** Begin **

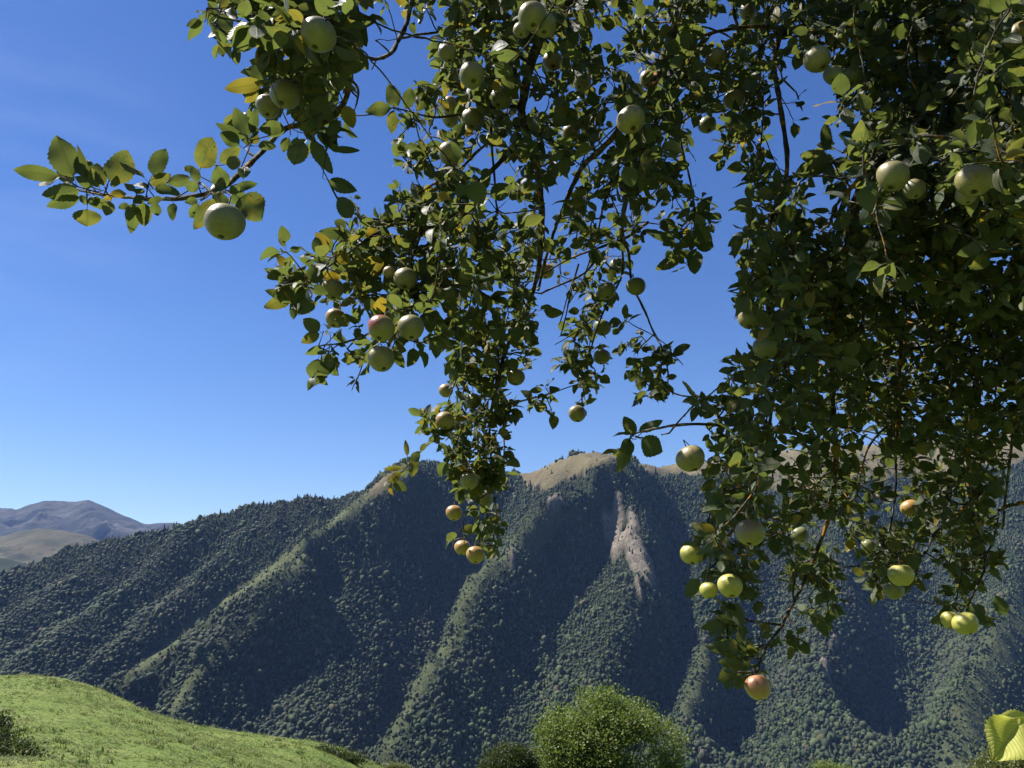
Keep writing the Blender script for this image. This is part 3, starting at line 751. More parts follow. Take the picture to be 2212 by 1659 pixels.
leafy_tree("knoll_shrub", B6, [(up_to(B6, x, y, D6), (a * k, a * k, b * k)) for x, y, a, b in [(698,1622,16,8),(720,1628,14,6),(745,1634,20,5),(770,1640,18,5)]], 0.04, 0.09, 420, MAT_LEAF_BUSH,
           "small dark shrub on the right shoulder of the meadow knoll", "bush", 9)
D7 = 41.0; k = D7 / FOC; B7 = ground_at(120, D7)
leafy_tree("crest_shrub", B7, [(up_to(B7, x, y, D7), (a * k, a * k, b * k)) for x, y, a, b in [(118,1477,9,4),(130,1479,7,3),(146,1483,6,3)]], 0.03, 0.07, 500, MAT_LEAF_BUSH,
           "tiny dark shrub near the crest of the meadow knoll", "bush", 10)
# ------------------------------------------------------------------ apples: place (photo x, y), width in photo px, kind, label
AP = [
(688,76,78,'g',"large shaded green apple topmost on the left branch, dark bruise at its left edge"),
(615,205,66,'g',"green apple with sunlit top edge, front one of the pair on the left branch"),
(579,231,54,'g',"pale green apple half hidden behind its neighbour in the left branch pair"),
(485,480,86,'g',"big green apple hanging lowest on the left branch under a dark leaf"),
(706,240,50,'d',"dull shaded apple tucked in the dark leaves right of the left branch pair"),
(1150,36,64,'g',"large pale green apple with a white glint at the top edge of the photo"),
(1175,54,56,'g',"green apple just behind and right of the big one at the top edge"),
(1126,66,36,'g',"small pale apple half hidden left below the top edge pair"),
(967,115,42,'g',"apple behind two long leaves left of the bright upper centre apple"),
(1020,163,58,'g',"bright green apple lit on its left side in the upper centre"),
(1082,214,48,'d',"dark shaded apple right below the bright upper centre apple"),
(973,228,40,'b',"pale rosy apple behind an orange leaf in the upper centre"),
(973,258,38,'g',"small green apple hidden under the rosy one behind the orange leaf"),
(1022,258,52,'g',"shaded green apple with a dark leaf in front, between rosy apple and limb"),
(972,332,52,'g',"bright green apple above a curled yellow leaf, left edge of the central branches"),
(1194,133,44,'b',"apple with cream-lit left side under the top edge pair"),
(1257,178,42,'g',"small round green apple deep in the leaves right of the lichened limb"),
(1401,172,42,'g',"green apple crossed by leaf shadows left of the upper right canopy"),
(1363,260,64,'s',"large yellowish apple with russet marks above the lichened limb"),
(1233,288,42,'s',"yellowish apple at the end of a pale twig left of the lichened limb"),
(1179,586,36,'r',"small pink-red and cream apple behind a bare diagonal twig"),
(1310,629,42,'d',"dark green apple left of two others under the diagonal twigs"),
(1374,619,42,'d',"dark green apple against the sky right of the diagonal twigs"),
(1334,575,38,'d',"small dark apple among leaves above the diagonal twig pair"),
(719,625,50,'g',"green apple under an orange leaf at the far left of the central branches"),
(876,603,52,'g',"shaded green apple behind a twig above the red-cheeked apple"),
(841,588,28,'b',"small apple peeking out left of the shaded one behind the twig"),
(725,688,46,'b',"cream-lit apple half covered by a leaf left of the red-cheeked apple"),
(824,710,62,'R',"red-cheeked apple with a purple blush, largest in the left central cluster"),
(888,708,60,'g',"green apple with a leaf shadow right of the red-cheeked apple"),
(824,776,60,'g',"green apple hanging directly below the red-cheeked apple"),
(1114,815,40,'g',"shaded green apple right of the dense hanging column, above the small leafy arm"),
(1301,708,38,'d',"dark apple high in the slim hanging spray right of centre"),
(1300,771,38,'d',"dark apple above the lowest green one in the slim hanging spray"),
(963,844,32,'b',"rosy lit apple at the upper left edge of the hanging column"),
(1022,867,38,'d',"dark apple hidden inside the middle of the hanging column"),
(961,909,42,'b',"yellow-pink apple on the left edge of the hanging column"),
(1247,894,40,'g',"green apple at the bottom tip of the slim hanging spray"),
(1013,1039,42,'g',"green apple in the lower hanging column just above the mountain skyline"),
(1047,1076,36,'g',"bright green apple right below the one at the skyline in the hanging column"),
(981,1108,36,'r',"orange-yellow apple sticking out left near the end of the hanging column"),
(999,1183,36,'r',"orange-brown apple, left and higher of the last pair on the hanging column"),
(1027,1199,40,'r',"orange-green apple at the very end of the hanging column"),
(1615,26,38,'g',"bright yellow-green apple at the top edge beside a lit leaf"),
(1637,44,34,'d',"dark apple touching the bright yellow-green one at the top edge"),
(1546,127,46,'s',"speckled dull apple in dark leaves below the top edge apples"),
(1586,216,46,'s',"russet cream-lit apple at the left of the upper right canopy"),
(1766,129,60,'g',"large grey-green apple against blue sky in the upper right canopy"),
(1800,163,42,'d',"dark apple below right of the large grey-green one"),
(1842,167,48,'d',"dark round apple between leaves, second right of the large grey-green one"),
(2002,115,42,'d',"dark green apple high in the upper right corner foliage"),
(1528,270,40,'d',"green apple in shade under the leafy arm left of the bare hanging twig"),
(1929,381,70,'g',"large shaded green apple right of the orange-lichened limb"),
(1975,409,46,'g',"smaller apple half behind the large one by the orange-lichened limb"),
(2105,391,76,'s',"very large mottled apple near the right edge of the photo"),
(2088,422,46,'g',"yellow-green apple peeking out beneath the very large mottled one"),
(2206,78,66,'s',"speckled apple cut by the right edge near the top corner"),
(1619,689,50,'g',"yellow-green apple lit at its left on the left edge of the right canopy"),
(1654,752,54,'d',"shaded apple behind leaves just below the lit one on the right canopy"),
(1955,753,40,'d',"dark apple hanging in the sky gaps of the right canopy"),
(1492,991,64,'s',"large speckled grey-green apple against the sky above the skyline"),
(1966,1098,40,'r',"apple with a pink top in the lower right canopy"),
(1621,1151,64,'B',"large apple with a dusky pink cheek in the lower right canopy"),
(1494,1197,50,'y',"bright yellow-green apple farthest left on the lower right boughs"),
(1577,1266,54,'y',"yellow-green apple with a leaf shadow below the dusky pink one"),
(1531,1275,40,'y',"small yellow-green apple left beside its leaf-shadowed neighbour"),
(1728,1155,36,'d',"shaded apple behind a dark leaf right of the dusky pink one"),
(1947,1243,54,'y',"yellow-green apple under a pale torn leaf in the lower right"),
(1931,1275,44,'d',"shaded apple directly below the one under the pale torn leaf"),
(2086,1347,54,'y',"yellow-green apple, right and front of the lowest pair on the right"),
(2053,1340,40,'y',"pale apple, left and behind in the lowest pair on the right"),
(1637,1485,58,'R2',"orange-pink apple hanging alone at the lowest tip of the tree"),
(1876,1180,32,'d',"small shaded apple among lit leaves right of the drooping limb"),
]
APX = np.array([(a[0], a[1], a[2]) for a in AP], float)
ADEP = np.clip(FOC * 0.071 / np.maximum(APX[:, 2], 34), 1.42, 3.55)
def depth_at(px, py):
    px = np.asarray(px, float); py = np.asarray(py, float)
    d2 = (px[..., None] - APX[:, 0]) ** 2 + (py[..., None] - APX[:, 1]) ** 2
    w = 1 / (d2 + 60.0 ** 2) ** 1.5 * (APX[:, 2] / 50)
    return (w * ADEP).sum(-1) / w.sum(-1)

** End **
** Begin **

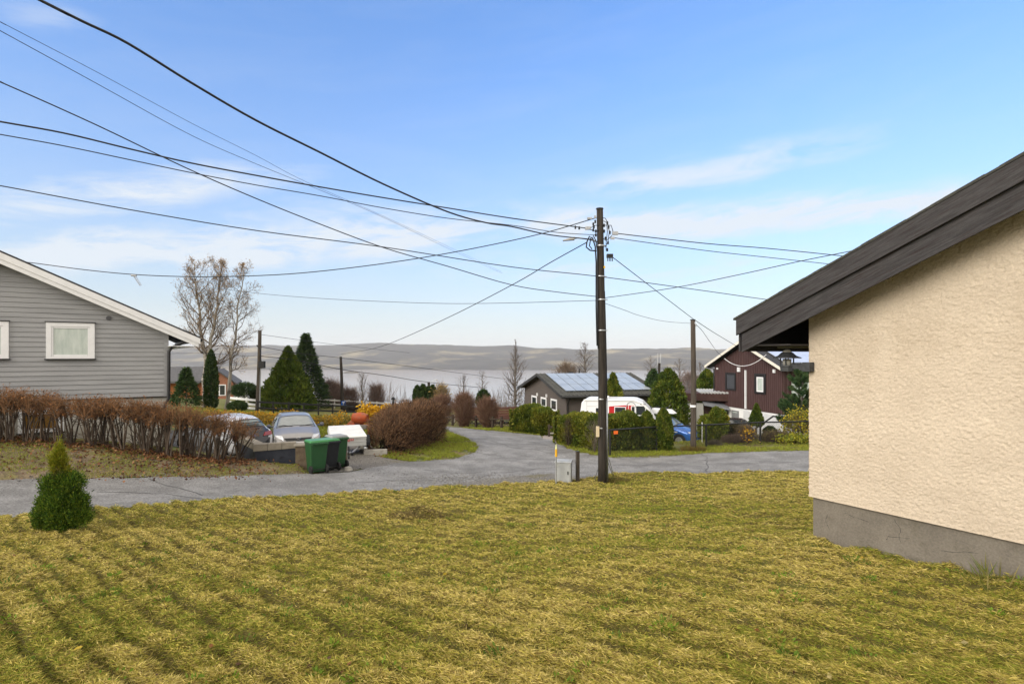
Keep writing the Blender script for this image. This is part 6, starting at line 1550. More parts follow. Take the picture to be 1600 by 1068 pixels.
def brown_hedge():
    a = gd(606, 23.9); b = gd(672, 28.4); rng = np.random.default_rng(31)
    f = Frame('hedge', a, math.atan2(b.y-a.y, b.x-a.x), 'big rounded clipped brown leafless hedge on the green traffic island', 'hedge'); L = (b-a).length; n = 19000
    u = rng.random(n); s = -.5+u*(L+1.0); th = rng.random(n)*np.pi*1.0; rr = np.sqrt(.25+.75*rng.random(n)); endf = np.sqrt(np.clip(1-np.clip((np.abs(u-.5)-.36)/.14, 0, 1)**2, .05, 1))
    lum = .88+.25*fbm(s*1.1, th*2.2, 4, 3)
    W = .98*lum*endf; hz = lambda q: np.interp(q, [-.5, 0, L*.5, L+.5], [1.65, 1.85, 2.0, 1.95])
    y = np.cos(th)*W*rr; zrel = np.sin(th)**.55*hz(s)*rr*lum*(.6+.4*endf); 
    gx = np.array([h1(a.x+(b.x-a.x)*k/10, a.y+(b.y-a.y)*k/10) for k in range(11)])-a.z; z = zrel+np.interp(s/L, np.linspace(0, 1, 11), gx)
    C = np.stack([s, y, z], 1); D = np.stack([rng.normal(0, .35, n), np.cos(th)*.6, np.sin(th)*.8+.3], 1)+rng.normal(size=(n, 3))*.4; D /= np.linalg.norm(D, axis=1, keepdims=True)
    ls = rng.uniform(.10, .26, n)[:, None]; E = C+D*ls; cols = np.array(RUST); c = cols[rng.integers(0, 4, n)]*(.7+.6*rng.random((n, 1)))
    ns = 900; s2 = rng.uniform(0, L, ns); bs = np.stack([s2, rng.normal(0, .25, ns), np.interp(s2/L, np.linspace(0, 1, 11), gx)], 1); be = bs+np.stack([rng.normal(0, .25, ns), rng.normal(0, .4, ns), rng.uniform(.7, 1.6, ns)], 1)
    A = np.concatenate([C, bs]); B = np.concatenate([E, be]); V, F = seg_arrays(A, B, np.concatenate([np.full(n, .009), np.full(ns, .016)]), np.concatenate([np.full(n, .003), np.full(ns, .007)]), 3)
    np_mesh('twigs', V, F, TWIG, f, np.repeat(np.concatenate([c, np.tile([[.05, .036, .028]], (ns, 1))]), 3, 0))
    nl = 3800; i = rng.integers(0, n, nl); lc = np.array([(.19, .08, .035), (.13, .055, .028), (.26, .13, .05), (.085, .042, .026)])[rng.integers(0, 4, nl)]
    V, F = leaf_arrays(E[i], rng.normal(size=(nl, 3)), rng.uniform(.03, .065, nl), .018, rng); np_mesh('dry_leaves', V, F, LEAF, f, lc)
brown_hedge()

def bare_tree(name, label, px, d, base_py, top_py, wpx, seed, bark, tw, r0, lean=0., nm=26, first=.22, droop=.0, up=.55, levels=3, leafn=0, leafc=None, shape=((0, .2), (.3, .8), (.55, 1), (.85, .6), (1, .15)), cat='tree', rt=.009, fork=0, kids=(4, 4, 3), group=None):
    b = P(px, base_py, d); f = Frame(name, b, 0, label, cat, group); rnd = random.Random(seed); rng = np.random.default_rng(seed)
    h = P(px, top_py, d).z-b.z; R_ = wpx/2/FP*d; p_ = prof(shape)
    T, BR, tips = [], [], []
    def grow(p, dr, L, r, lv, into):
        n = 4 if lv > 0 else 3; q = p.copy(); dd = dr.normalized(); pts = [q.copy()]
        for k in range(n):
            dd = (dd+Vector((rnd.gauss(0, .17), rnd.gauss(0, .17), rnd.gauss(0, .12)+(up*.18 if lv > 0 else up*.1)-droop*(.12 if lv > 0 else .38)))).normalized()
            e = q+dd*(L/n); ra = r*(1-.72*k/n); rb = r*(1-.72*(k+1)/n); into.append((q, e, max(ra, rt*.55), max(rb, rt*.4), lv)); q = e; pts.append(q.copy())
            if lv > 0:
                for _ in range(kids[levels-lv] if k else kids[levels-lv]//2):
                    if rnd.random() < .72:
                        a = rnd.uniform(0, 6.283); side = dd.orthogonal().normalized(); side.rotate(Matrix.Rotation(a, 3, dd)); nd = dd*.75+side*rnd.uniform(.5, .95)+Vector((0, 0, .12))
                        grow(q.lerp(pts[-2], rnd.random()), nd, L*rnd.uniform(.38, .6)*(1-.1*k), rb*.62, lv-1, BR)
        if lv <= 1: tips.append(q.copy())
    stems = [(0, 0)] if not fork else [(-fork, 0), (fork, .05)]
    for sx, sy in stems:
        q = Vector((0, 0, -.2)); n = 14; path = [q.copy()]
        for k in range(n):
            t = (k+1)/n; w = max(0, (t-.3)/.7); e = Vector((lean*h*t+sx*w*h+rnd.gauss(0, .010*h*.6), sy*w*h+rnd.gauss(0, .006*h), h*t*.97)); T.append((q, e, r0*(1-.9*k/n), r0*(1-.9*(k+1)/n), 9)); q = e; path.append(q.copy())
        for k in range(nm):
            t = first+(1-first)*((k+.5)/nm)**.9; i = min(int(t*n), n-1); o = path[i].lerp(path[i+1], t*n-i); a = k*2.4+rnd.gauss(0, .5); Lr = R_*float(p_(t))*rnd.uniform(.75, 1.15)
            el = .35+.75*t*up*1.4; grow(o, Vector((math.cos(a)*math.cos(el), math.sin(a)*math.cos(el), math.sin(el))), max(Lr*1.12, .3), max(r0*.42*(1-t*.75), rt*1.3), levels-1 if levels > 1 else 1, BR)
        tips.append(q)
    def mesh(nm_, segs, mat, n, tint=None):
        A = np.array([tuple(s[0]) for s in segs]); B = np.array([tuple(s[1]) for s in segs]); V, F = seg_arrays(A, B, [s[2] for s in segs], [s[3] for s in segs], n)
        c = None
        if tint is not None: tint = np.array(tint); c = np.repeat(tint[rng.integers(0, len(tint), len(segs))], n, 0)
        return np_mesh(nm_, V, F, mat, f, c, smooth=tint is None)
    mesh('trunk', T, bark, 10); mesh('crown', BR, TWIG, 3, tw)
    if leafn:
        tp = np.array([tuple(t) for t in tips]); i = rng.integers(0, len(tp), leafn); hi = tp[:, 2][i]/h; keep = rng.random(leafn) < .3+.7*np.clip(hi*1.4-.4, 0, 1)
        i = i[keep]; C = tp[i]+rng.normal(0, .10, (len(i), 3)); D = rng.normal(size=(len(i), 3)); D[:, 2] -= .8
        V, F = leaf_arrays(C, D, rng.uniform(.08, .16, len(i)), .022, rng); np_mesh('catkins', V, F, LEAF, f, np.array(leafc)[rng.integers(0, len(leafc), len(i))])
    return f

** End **

TASK OBJECTIVE:
Scan the data above; copy every line where "writing" appears.

EXERCISE RESULT:
Keep writing the Blender script for this image. This is part 3, starting at line 751. More parts follow. Take the picture to be 2212 by 1659 pixels.
Keep writing the Blender script for this image. This is part 6, starting at line 1550. More parts follow. Take the picture to be 1600 by 1068 pixels.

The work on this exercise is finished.